One could cite Louise in “Arrival,” whose work makes her realize she can’t stop the passage of time just like she can’t stop herself from ever feeling pain, or Officer K in “Blade Runner 2049” who wants to believe himself to be a free, loved replicant but finds his purpose only by the end after having thought that life was never meant to have any innate meaning. By letting an ‘oppressor’ choose what he believes in, Villeneuve roots the emotional crux of “Dune: Part: Two” into the act of believing in itself. While Paul, persuaded by his mother and the prophetic visions, may think becoming a messiah would yield him ultimate power, the film makes a point in how real power lies in the belief for a cause.

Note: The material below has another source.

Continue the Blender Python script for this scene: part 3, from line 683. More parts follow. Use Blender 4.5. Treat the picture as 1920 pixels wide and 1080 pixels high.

Even if it’s one that leads to an ever-changing experience that doesn’t come out the way one wants it to. That’s the whole point. The tragedy comes crashing in when you realize that Paul too remains as unsure of his own destiny as you are. Chani, another Fremen, realizes this, too, as it’s reinforced in the last shot of the film. Because she was the only one who loved him for who he was as a person rather than for his messianic figure.